# DO THIS:
Skip the pictures and repeat each line of the data exactly.

◇ ◇ ◇ ◇

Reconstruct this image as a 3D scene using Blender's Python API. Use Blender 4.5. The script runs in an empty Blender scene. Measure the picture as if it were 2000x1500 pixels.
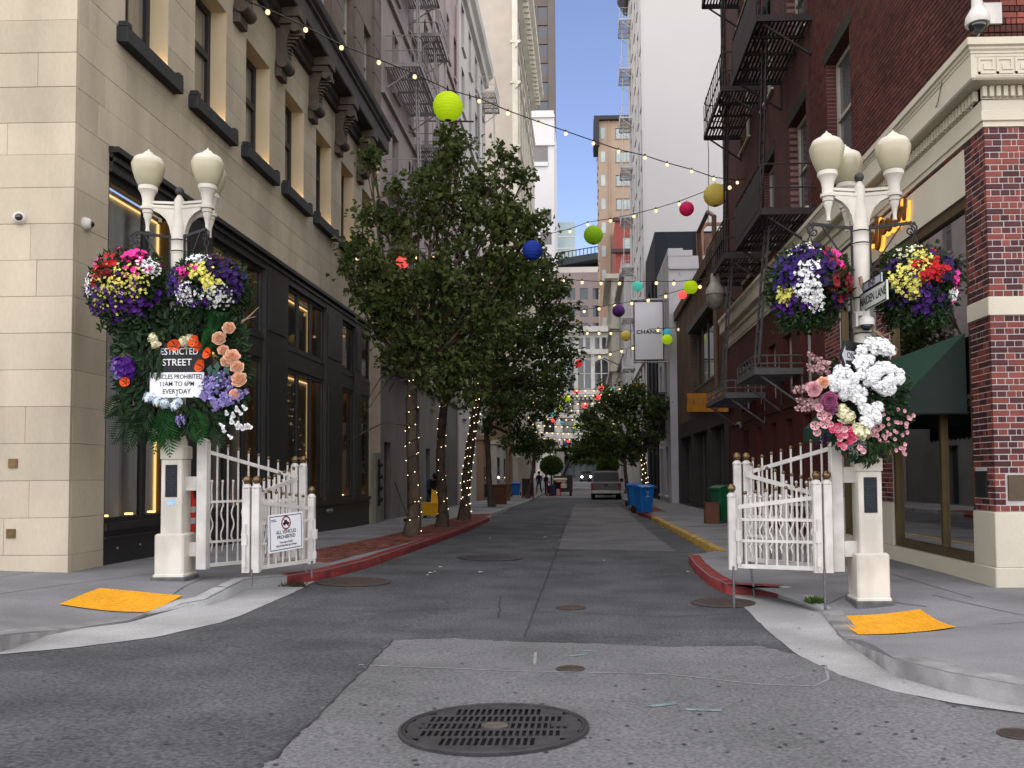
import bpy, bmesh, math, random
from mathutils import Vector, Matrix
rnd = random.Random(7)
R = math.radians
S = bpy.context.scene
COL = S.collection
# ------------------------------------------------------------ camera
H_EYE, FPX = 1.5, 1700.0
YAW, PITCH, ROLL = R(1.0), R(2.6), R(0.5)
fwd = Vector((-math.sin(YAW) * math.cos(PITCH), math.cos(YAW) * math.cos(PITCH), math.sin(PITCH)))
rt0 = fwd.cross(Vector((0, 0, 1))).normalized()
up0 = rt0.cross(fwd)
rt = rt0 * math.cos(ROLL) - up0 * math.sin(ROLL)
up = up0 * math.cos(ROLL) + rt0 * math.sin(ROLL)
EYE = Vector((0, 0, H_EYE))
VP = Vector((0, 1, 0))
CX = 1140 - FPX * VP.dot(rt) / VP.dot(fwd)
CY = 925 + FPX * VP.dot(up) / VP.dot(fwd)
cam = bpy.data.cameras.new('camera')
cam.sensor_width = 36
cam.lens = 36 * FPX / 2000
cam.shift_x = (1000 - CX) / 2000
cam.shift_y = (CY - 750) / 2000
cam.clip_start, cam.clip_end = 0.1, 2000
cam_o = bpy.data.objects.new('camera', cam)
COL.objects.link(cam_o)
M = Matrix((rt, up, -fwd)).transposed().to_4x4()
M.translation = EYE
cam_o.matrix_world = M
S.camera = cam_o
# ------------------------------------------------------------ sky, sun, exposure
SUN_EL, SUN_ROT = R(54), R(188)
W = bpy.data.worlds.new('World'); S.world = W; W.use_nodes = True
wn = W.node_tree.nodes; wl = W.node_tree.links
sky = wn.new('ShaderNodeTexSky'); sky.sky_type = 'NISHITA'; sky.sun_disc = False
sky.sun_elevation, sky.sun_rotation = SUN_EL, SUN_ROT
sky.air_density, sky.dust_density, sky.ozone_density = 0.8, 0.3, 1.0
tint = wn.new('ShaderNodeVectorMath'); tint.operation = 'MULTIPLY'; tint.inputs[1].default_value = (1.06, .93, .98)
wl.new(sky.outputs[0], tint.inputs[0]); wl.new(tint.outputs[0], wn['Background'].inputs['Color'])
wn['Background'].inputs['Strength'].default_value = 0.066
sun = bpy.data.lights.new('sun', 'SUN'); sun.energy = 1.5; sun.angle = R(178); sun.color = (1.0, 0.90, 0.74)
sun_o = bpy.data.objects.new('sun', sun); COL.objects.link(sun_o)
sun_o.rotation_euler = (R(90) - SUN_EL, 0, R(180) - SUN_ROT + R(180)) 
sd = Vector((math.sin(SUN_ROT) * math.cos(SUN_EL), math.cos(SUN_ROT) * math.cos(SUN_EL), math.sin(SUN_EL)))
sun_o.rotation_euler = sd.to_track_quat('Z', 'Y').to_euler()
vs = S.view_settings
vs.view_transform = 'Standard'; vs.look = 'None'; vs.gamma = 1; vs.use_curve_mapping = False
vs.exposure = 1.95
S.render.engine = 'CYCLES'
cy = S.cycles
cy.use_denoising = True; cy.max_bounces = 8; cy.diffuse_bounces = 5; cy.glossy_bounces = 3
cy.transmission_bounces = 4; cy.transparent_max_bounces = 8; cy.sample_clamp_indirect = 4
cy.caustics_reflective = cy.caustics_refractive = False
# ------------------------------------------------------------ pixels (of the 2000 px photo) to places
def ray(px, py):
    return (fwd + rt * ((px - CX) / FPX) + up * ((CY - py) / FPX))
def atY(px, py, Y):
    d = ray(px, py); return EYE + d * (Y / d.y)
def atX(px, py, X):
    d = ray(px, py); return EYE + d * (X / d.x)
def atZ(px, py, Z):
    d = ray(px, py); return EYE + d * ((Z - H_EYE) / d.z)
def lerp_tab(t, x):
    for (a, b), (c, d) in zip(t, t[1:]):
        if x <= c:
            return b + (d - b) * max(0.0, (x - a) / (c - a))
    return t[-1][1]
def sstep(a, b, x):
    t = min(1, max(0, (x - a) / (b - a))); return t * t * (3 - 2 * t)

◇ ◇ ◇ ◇

# ANSWER TO THE PROBLEM:
Reconstruct this image as a 3D scene using Blender's Python API. Use Blender 4.5. The script runs in an empty Blender scene. Measure the picture as if it were 2000x1500 pixels.
import bpy, bmesh, math, random
from mathutils import Vector, Matrix
rnd = random.Random(7)
R = math.radians
S = bpy.context.scene
COL = S.collection
# ------------------------------------------------------------ camera
H_EYE, FPX = 1.5, 1700.0
YAW, PITCH, ROLL = R(1.0), R(2.6), R(0.5)
fwd = Vector((-math.sin(YAW) * math.cos(PITCH), math.cos(YAW) * math.cos(PITCH), math.sin(PITCH)))
rt0 = fwd.cross(Vector((0, 0, 1))).normalized()
up0 = rt0.cross(fwd)
rt = rt0 * math.cos(ROLL) - up0 * math.sin(ROLL)
up = up0 * math.cos(ROLL) + rt0 * math.sin(ROLL)
EYE = Vector((0, 0, H_EYE))
VP = Vector((0, 1, 0))
CX = 1140 - FPX * VP.dot(rt) / VP.dot(fwd)
CY = 925 + FPX * VP.dot(up) / VP.dot(fwd)
cam = bpy.data.cameras.new('camera')
cam.sensor_width = 36
cam.lens = 36 * FPX / 2000
cam.shift_x = (1000 - CX) / 2000
cam.shift_y = (CY - 750) / 2000
cam.clip_start, cam.clip_end = 0.1, 2000
cam_o = bpy.data.objects.new('camera', cam)
COL.objects.link(cam_o)
M = Matrix((rt, up, -fwd)).transposed().to_4x4()
M.translation = EYE
cam_o.matrix_world = M
S.camera = cam_o
# ------------------------------------------------------------ sky, sun, exposure
SUN_EL, SUN_ROT = R(54), R(188)
W = bpy.data.worlds.new('World'); S.world = W; W.use_nodes = True
wn = W.node_tree.nodes; wl = W.node_tree.links
sky = wn.new('ShaderNodeTexSky'); sky.sky_type = 'NISHITA'; sky.sun_disc = False
sky.sun_elevation, sky.sun_rotation = SUN_EL, SUN_ROT
sky.air_density, sky.dust_density, sky.ozone_density = 0.8, 0.3, 1.0
tint = wn.new('ShaderNodeVectorMath'); tint.operation = 'MULTIPLY'; tint.inputs[1].default_value = (1.06, .93, .98)
wl.new(sky.outputs[0], tint.inputs[0]); wl.new(tint.outputs[0], wn['Background'].inputs['Color'])
wn['Background'].inputs['Strength'].default_value = 0.066
sun = bpy.data.lights.new('sun', 'SUN'); sun.energy = 1.5; sun.angle = R(178); sun.color = (1.0, 0.90, 0.74)
sun_o = bpy.data.objects.new('sun', sun); COL.objects.link(sun_o)
sun_o.rotation_euler = (R(90) - SUN_EL, 0, R(180) - SUN_ROT + R(180)) 
sd = Vector((math.sin(SUN_ROT) * math.cos(SUN_EL), math.cos(SUN_ROT) * math.cos(SUN_EL), math.sin(SUN_EL)))
sun_o.rotation_euler = sd.to_track_quat('Z', 'Y').to_euler()
vs = S.view_settings
vs.view_transform = 'Standard'; vs.look = 'None'; vs.gamma = 1; vs.use_curve_mapping = False
vs.exposure = 1.95
S.render.engine = 'CYCLES'
cy = S.cycles
cy.use_denoising = True; cy.max_bounces = 8; cy.diffuse_bounces = 5; cy.glossy_bounces = 3
cy.transmission_bounces = 4; cy.transparent_max_bounces = 8; cy.sample_clamp_indirect = 4
cy.caustics_reflective = cy.caustics_refractive = False
# ------------------------------------------------------------ pixels (of the 2000 px photo) to places
def ray(px, py):
    return (fwd + rt * ((px - CX) / FPX) + up * ((CY - py) / FPX))
def atY(px, py, Y):
    d = ray(px, py); return EYE + d * (Y / d.y)
def atX(px, py, X):
    d = ray(px, py); return EYE + d * (X / d.x)
def atZ(px, py, Z):
    d = ray(px, py); return EYE + d * ((Z - H_EYE) / d.z)
def lerp_tab(t, x):
    for (a, b), (c, d) in zip(t, t[1:]):
        if x <= c:
            return b + (d - b) * max(0.0, (x - a) / (c - a))
    return t[-1][1]
def sstep(a, b, x):
    t = min(1, max(0, (x - a) / (b - a))); return t * t * (3 - 2 * t)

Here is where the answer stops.